Toplantıda mevzubahis edilen sorunlar hem anlatan hem dinleyen tarafça zaten biliniyor. Bu mizansenin tek amacı sarayın çok kültürlülük imajını meşrulaştırmak, #MilletinEvi gibi yeniden isimlendirme çabalarına gaz vermek. Bu tarz görüşmeler maalesef katılımcılardan birinin ifade ettiği gibi “verimli ve yapıcı” olamaz, çünkü amaç bir şey ‘yapmak’ değil. Diyalog toplantısını gerçekleştirerek zaten istenen şey ‘yapılmış’ oluyor.
Yakınlığın Amacı
Bu toplantılar ancak katılanlara önemli olma hissini veya güce yakın olma zevkini verebilir. Katılımcılar da tam olarak bunu ifade etmiş: Kaston “orada bulunmak en azından benim için önemliydi” derken başka bir katılımcı “Üst düzey bir devlet çalışanı ile böyle bilgi alışverişi yapabilmek her şartta bir ayrıcalıktır” diyor. Üçüncü bir katılımcı ise toplantının tek sonucunu açıkça söylemiş, belki de hakikatı ele vermiş: “devlet büyüğü ile Türk Yahudi Toplumunun yaşadığı problemleri konuşmak hoşuma gitti.” Varlığı reddedilmeyen sorunları ‘önemli’ bir kişiye ifade etmek dinlenmeye alışık olmayan Yahudiler için hoş bir deneyim.
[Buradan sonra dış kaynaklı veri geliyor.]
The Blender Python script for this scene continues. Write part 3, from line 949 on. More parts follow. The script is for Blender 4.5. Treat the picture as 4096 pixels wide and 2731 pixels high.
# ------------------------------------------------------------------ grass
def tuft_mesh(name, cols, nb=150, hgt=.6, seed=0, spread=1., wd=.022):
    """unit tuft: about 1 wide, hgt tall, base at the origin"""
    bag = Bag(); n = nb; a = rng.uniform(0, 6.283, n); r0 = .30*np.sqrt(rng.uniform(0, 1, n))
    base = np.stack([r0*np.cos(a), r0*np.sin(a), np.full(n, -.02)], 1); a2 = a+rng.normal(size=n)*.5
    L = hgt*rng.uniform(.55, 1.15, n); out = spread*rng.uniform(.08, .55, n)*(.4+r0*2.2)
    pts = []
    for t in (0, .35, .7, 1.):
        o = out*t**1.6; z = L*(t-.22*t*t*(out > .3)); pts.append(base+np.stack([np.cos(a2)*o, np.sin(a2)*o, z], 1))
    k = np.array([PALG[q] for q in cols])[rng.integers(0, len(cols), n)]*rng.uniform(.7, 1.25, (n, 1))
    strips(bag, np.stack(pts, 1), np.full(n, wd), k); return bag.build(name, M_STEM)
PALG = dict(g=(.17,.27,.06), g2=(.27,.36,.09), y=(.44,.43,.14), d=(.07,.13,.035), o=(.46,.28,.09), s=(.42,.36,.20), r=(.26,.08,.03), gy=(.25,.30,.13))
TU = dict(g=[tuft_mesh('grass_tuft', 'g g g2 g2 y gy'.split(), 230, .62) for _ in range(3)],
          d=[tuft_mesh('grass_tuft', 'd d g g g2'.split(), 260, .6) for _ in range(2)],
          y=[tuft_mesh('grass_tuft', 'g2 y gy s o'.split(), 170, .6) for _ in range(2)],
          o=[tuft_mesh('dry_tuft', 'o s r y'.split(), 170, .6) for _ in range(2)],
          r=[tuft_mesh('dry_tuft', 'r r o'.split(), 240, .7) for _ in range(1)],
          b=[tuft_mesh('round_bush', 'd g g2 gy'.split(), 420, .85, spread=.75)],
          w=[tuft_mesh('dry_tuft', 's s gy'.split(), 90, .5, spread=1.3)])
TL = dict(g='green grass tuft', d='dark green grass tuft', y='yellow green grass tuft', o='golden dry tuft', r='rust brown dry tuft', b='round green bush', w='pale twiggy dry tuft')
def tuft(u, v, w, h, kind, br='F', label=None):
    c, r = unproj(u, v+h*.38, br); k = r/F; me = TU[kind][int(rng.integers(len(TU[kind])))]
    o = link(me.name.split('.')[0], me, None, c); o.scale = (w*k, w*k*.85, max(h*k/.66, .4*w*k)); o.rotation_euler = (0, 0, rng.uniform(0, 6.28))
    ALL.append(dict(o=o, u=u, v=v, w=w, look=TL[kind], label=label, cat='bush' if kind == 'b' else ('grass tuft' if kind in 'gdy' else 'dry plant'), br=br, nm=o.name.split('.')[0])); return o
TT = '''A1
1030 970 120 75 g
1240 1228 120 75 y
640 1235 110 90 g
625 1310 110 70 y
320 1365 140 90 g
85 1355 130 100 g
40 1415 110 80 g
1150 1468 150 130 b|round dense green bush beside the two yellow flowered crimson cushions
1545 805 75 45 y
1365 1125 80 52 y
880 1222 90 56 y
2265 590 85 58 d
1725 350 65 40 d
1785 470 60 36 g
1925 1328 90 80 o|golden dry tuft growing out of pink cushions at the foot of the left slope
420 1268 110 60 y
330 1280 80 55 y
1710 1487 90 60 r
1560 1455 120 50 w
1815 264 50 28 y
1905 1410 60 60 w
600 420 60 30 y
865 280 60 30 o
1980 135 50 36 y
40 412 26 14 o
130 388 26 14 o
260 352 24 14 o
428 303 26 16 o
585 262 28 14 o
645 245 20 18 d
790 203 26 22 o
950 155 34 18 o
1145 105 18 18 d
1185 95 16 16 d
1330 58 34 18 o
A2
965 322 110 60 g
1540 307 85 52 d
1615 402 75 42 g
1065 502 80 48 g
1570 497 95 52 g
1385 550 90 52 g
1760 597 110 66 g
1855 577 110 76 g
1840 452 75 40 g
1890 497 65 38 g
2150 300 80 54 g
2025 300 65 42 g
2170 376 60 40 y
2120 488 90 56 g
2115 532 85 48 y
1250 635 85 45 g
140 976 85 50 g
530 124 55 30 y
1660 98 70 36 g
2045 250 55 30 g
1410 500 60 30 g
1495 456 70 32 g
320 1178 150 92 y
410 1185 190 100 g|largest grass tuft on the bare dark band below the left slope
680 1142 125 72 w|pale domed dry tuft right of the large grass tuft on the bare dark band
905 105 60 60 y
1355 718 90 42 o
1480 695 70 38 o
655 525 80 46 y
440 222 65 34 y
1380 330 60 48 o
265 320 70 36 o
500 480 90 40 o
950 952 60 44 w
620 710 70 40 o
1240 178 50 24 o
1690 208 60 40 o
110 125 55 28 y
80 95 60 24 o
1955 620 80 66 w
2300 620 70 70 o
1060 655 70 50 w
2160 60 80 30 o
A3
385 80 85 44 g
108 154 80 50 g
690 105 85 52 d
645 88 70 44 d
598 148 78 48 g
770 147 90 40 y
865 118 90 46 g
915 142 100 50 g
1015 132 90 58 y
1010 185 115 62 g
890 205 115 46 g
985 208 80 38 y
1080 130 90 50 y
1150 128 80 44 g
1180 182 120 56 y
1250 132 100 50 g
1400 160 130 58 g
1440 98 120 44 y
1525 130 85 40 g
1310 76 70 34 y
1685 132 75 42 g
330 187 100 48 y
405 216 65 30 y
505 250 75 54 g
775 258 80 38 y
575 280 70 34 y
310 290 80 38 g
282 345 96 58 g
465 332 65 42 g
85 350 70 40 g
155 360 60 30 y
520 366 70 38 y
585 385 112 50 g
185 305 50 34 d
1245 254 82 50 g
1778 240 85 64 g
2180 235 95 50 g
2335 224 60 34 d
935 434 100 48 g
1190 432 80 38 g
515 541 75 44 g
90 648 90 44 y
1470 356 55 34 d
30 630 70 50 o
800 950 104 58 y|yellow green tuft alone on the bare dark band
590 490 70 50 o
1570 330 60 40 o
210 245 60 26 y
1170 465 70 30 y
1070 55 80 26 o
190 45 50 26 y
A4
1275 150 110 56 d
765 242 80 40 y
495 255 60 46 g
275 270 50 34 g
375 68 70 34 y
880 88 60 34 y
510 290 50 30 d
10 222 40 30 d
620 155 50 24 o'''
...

Ancak olması gereken sadece makbul sorunların değil, her sorunun konuşulabilmesi. Karşımıza sadece bizi dinlermiş gibi yapacak değil harekete geçecek muhataplar alabilmek. Sadece sormak ve anlatmak değil, talep etmeye de ihtiyacımız var. Bir azınlık toplumu olarak talep etme fikrine alışkın değiliz. Ama vatandaş olarak alışmak zorundayız. Yahudi sorunu konseptine geniş perspektiften bakarken, toplumumuzun yaşaması, gelişmesi, nefes alması için gereken değişimlerin sadece bizi ilgilendirmediğini anlayabilmemiz gerekiyor. Boğaziçi protestolarından da görüyoruz: Kurtuluş yok tek başına, ya hep beraber ya hiçbirimiz.